As to what satori is, who has attained it, what disciplines Zen may prescribe, who cares? That’s all second-hand material, fodder for scholars. (Sometimes I like to play at being a scholar.) You and I each live within the horizons of our own landscapes. Here and now is the stage in which we strut, the arena of our developing awareness, with always the choice to live like Lao Tzu’s “good traveller [who] has no fixed plans, and is not intent on arriving”.


This is the Square du Vert Galant where I
started to read
La Doctrine Suprême.
Click on the photo for a tale about it.

George Whitman, Allen Ginsberg,
Gregory Corso (& an unknown man
in an Afghan coat) some time in the
Seventies at Shakespeare & Co, Paris

An edition which set me off on a long quest

The English translation by Terence Gray

Biography of Terence Gray
former director of a modernist theatre
(the Festival Theatre, Cambridge, 1926-1933)
friend & translator of Hubert Benoit

I believe this man and this book
first sparked Benoit’s interest in Zen

Terence Gray’s first book on Zen published
anonymously under the pseudonym
Wei Wu Wei. I obtained a copy in ’63,
ignorant of his connection to Benoit

From the cover of “All Else is Bondage”,
another book on ‘Realization’ by Terence Gray.
Click for a PDF excerpt.

4 Comments:

At 7 May 2015 at 01:07 , Anonymous Natalie d'Arbeloff said...

Another great post, Vincent.
George at Shakespeare & Co. was right: why write another book about Zen? Surely the whole point of Zen is that you don't 'get' satori by reading a book, or writing a book. All the Zen stories, koans, anecdote,s are about sudden awareness that 'Zen' or satori was there all along, we just didn't notice it because we were too busy reading about it or writing about it or looking for Masters to teach it to us. The Zen Master hits the pupil on the head with a hammer and says: there! Now you've 'got' what Zen is.

 
At 8 May 2015 at 10:16 , Anonymous Nelson said...

Thank you, Natalie. From this, you demonstrate your knack of simplicity---or at any rate, of inducing it in others.
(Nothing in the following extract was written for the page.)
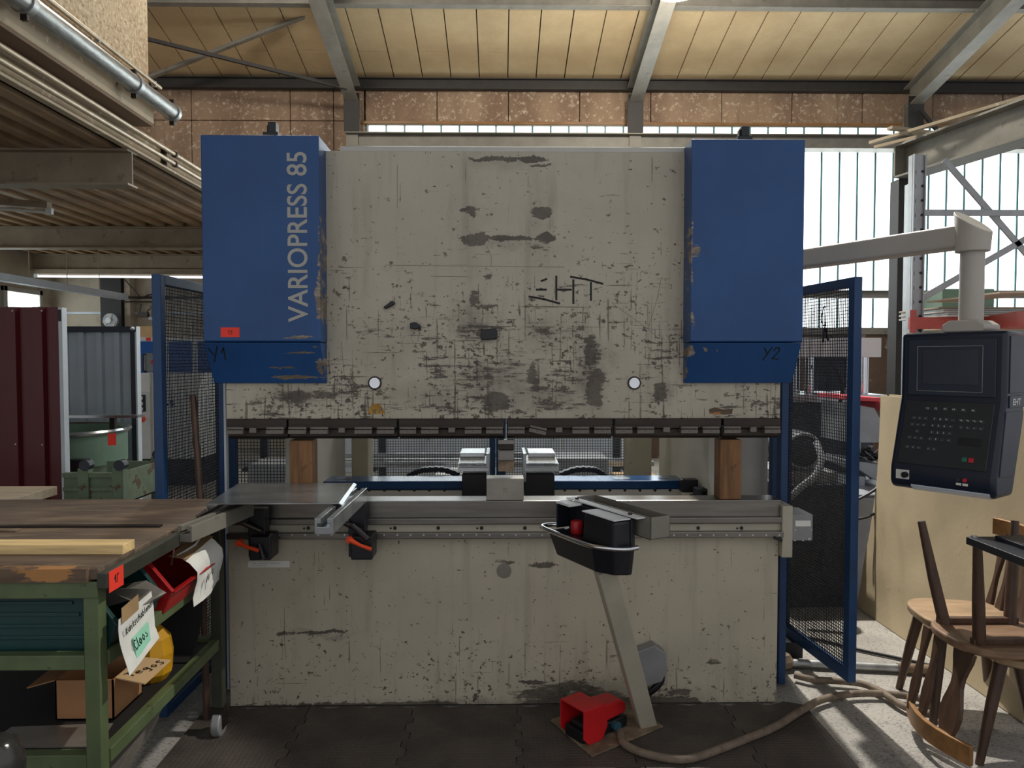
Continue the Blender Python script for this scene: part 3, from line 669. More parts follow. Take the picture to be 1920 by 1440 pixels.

For us who are too prone to see details & distinctions multiplying everywhere, you and your art are almost one, witness to wholeness.

And I will find always reason to quibble, as in this case, where I imagine the master in fact gives the pupil a ritual whack with a light bamboo stick when it's least expected, along with an extremely fierce glare.

 
At 9 May 2015 at 14:40 , Anonymous ellie Clayton said...

I come to your posts with no fixed expectation. I have discerned that you are on a journey of developing awareness. Experience has taught me that the material I read here will not be second-hand but unique to the path that you have traveled through life. If you are passing some familiar landmarks, however, you are not circumscribing a circle but ascending a spiral staircase.

With gratitude and appreciation, ellie.

 
At 15 May 2015 at 16:55 , Anonymous Nelson said...

Ellie, I'm sorry I didn't respond to your generous comment earlier. The words still lived in my mind, but I didn't remember to add my thanks.

I agree it's a spiral rather than a circle. Indeed there are familiar landmarks but you're right, they are seen from a different viewpoint. Younger persons than you, Natalie or I may not appreciate the treasure locked up in memories, as long as we still have access to them. It is wonderful to revisit those scenes and see particular details with clearer eyes than the first time round, and draw from them a wisdom which passed over us the first time round.